* start Dataset section *
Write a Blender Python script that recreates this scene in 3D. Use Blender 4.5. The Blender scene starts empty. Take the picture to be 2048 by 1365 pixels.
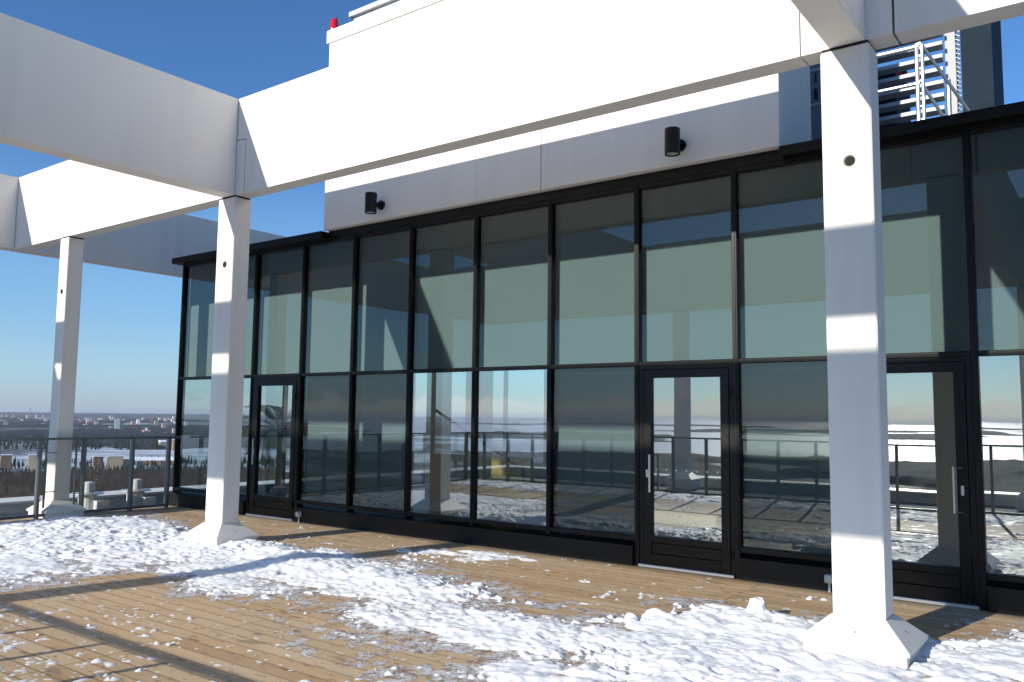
import bpy, math, random
import numpy as np
from mathutils import Vector

random.seed(7)
rng = np.random.default_rng(7)
sc = bpy.context.scene
COL = sc.collection

# ------------------------------------------------------------------ camera
F_PX = 1663.385
YAW, PITCH, ROLL = -0.6386, 0.0903, 0.0113
EYE = Vector((0.0, 0.0, 1.65))
cam_d = bpy.data.cameras.new('camera')
cam_d.sensor_fit = 'HORIZONTAL'
cam_d.sensor_width = 36.0
cam_d.lens = 36.0 * F_PX / 2048.0
cam_d.clip_start = 0.05
cam_d.clip_end = 90000.0
cam = bpy.data.objects.new('camera', cam_d)
COL.objects.link(cam)
sc.camera = cam
_f = Vector((math.sin(YAW) * math.cos(PITCH), math.cos(YAW) * math.cos(PITCH), math.sin(PITCH)))
_r0 = Vector((math.cos(YAW), -math.sin(YAW), 0.0))
_u0 = _r0.cross(_f)
_cr, _sr = math.cos(ROLL), math.sin(ROLL)
_r = _r0 * _cr + _u0 * _sr
_u = _u0 * _cr - _r0 * _sr
from mathutils import Matrix
cam.matrix_world = Matrix(((_r.x, _u.x, -_f.x, EYE.x), (_r.y, _u.y, -_f.y, EYE.y),
                           (_r.z, _u.z, -_f.z, EYE.z), (0, 0, 0, 1)))

# ------------------------------------------------------------------ sun and sky
SA, SK = 0.2062, 0.3867                      # sunlight travels (+SA, +1, -SK)
sun_dir = Vector((SA, 1.0, -SK)).normalized()
SUN_EL = math.asin(-sun_dir.z)
sd = bpy.data.lights.new('sun', 'SUN')
sd.energy = 5.0
sd.angle = math.radians(0.53)
sd.color = (1.0, 0.955, 0.88)
sun = bpy.data.objects.new('sun', sd)
COL.objects.link(sun)
sun.rotation_euler = sun_dir.to_track_quat('-Z', 'Y').to_euler()
sun.location = (0, 0, 30)

world = bpy.data.worlds.new('World')
sc.world = world
world.use_nodes = True
nt = world.node_tree
nt.nodes.clear()
def wn(t, **k):
    n = nt.nodes.new(t)
    for a, b in k.items():
        setattr(n, a, b)
    return n
def wl(a, b):
    nt.links.new(a, b)
w_out = wn('ShaderNodeOutputWorld')
w_bg = wn('ShaderNodeBackground')
w_bg.inputs['Strength'].default_value = 0.12
sky = wn('ShaderNodeTexSky', sky_type='NISHITA')
sky.sun_disc = False
sky.sun_elevation = SUN_EL
sky.sun_rotation = math.atan2(-sun_dir.x, -sun_dir.y)   # direction towards the sun, clockwise from +Y
sky.altitude = 80
sky.air_density = 1.0
sky.dust_density = 0.2
sky.ozone_density = 6.0
# a low bank of cumulus standing on the southern horizon (seen mirrored in the glass)
tc = wn('ShaderNodeTexCoord')
sep = wn('ShaderNodeSeparateXYZ')
wl(tc.outputs['Generated'], sep.inputs[0])
mp = wn('ShaderNodeMapping')
mp.inputs['Scale'].default_value = (38, 38, 90)
wl(tc.outputs['Generated'], mp.inputs[0])
nz = wn('ShaderNodeTexNoise')
nz.inputs['Scale'].default_value = 1.0
nz.inputs['Detail'].default_value = 6
wl(mp.outputs[0], nz.inputs['Vector'])
def wmath(op, a, b=None, c=None, clamp=False):
    n = wn('ShaderNodeMath', operation=op)
    n.use_clamp = clamp
    for i, v in enumerate((a, b, c)):
        if v is None:
            continue
        if isinstance(v, (int, float)):
            n.inputs[i].default_value = v
        else:
            wl(v, n.inputs[i])
    return n.outputs[0]
top = wmath('MULTIPLY_ADD', nz.outputs['Fac'], 0.040, 0.002)
m1 = wmath('MULTIPLY', wmath('SUBTRACT', top, sep.outputs['Z']), 150.0, clamp=True)
m2 = wmath('MULTIPLY', wmath('MULTIPLY_ADD', sep.outputs['Y'], -3.0, -0.6), 1.0, clamp=True)
mask = wmath('MULTIPLY', wmath('MULTIPLY', m1, m2), 0.75)
mixc = wn('ShaderNodeMix', data_type='RGBA')
wl(mask, mixc.inputs['Factor'])
wb = wn('ShaderNodeMix', data_type='RGBA', blend_type='MULTIPLY')     # the camera's cool daylight balance
wb.inputs['Factor'].default_value = 1.0
wl(sky.outputs['Color'], wb.inputs[6])
wb.inputs[7].default_value = (0.83, 1.02, 1.16, 1)
# pale winter haze low in the sky, the same all round
hr_ = wn('ShaderNodeValToRGB')
wl(wmath('MULTIPLY', sep.outputs['Z'], 4.0, clamp=True), hr_.inputs['Fac'])
_e = hr_.color_ramp.elements
_e[0].position, _e[0].color = 0.0, (0.40, 0.475, 0.565, 1)
_e[1].position, _e[1].color = 0.44, (0.30, 0.53, 0.775, 1)
for _p, _c in ((0.06, (0.40, 0.50, 0.61)), (0.18, (0.41, 0.595, 0.71))):
    _x = _e.new(_p)
    _x.color = (*_c, 1)
hsc = wn('ShaderNodeVectorMath', operation='SCALE')
wl(hr_.outputs['Color'], hsc.inputs[0])
hsc.inputs['Scale'].default_value = 8.0
# thinner towards the sun, where forward scattering keeps the sky bright
hsun = wmath('SUBTRACT', 0.80, wmath('MULTIPLY', wmath('MULTIPLY', sep.outputs['Y'], -1.0, clamp=True), 0.45))
hfac = wmath('MULTIPLY', wmath('SUBTRACT', 1.0, wmath('MULTIPLY', sep.outputs['Z'], 3.6, clamp=True)), hsun)
hmix = wn('ShaderNodeMix', data_type='RGBA')
wl(hfac, hmix.inputs['Factor'])
wl(wb.outputs[2], hmix.inputs[6])
wl(hsc.outputs[0], hmix.inputs[7])
wl(hmix.outputs[2], mixc.inputs[6])
mixc.inputs[7].default_value = (8.6, 8.5, 8.1, 1)
wl(mixc.outputs[2], w_bg.inputs['Color'])
wl(w_bg.outputs[0], w_out.inputs['Surface'])

sc.view_settings.view_transform = 'Standard'
sc.view_settings.look = 'None'
sc.view_settings.exposure = 0.2
sc.view_settings.gamma = 1.0
sc.view_settings.use_curve_mapping = False
sc.cycles.max_bounces = 7
sc.cycles.transparent_max_bounces = 16
sc.cycles.glossy_bounces = 4
sc.cycles.diffuse_bounces = 3
sc.cycles.caustics_reflective = False
sc.cycles.caustics_refractive = False
sc.cycles.sample_clamp_indirect = 8.0
sc.cycles.use_denoising = True
sc.cycles.use_adaptive_sampling = True
sc.cycles.adaptive_threshold = 0.02
sc.cycles.volume_bounces = 0

# ------------------------------------------------------------------ helpers
class MB:
    """collects faces of one mesh"""
    def __init__(s):
        s.v, s.f, s.m = [], [], []
    def poly(s, pts, mi=0):
        n = len(s.v)
        s.v += [tuple(p) for p in pts]
        s.f.append(tuple(range(n, n + len(pts))))
        s.m.append(mi)
    def box(s, x0, x1, y0, y1, z0, z1, mi=0, front_mi=None):
        n = len(s.v)
        s.v += [(x0, y0, z0), (x1, y0, z0), (x1, y1, z0), (x0, y1, z0), (x0, y0, z1), (x1, y0, z1), (x1, y1, z1), (x0, y1, z1)]
        q = [(0, 3, 2, 1), (4, 5, 6, 7), (0, 1, 5, 4), (1, 2, 6, 5), (2, 3, 7, 6), (3, 0, 4, 7)]
        for i, a in enumerate(q):
            s.f.append(tuple(n + k for k in a))
            s.m.append(front_mi if (front_mi is not None and i == 2) else mi)
        return s
    def cbox(s, x0, x1, y0, y1, z0, z1, c=0.006, mi=0):
        """box with chamfered edges"""
        pts = []
        for zz, ii in ((z0, c), (z0 + c, 0), (z1 - c, 0), (z1, c)):
            if ii:
                pts.append([(x0 + c, y0 + c, zz), (x1 - c, y0 + c, zz), (x1 - c, y1 - c, zz), (x0 + c, y1 - c, zz)])
                continue
            pts.append([(x0 + c, y0, zz), (x1 - c, y0, zz), (x1, y0 + c, zz), (x1, y1 - c, zz), (x1 - c, y1, zz), (x0 + c, y1, zz), (x0, y1 - c, zz), (x0, y0 + c, zz)])
        n = len(s.v)
        s.v += pts[0] + pts[1] + pts[2] + pts[3]
        a, b, d, e = n, n + 4, n + 12, n + 20
        F = [(a + 3, a + 2, a + 1, a), (e, e + 1, e + 2, e + 3)]
        for i in range(8):
            j = (i + 1) % 8
            F.append((b + i, b + j, d + j, d + i))
        for i in range(4):
            j = (i + 1) % 4
            F.append((a + i, a + j, b + 2 * i + 1, b + 2 * i))
            F.append((a + j, b + (2 * i + 2) % 8, b + 2 * i + 1))
            F.append((e + j, e + i, d + 2 * i, d + 2 * i + 1))
            F.append((e + j, d + 2 * i + 1, d + (2 * i + 2) % 8))
        s.f += F
        s.m += [mi] * len(F)
        return s
    def prism_xz(s, pts, y0, y1, mi=0):
        """polygon in XZ (counter-clockwise seen from -Y) pushed through y0..y1"""
        n, k = len(s.v), len(pts)
        s.v += [(p[0], y0, p[1]) for p in pts] + [(p[0], y1, p[1]) for p in pts]
        s.f.append(tuple(range(n, n + k)))
        s.f.append(tuple(range(n + 2 * k - 1, n + k - 1, -1)))
        for i in range(k):
            j = (i + 1) % k
            s.f.append((n + i, n + k + i, n + k + j, n + j))
        s.m += [mi] * (k + 2)
        return s
    def cyl(s, p0, p1, r0, r1=None, seg=12, mi=0, cap=True):
        r1 = r0 if r1 is None else r1
        p0, p1 = Vector(p0), Vector(p1)
        d = (p1 - p0).normalized()
        a = d.orthogonal().normalized()
        b = d.cross(a)
        n = len(s.v)
        for p, r in ((p0, r0), (p1, r1)):
            for i in range(seg):
                t = 2 * math.pi * i / seg
                s.v.append(tuple(p + a * (r * math.cos(t)) + b * (r * math.sin(t))))
        for i in range(seg):
            j = (i + 1) % seg
            s.f.append((n + i, n + j, n + seg + j, n + seg + i))
            s.m.append(mi)
        if cap:
            s.f.append(tuple(range(n + seg - 1, n - 1, -1)))
            s.f.append(tuple(range(n + seg, n + 2 * seg)))
            s.m += [mi, mi]
        return s
    def lathe(s, c, prof, seg=16, mi=0):
        """profile of (radius, z) turned about the vertical through c"""
        n = len(s.v)
        for r, z in prof:
            for i in range(seg):
                t = 2 * math.pi * i / seg
                s.v.append((c[0] + r * math.cos(t), c[1] + r * math.sin(t), c[2] + z))
        for k in range(len(prof) - 1):
            for i in range(seg):
                j = (i + 1) % seg
                s.f.append((n + k * seg + i, n + k * seg + j, n + (k + 1) * seg + j, n + (k + 1) * seg + i))
                s.m.append(mi)
        s.f.append(tuple(range(n + (len(prof) - 1) * seg, n + len(prof) * seg)))
        s.m.append(mi)
        return s
    def mesh(s, name, mats, off=(0, 0, 0)):
        me = bpy.data.meshes.new(name)
        me.from_pydata([(x - off[0], y - off[1], z - off[2]) for x, y, z in s.v], [], s.f)
        for m in (mats if isinstance(mats, (list, tuple)) else [mats]):
            me.materials.append(m)
        if any(s.m):
            me.polygons.foreach_set('material_index', s.m)
        me.update()
        return me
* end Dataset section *
Up to and including the line containing "COL = sc.collection", repeat every line from the start of the data, but none of the pictures.

Write a Blender Python script that recreates this scene in 3D. Use Blender 4.5. The Blender scene starts empty. Take the picture to be 2048 by 1365 pixels.
import bpy, math, random
import numpy as np
from mathutils import Vector

random.seed(7)
rng = np.random.default_rng(7)
sc = bpy.context.scene
COL = sc.collection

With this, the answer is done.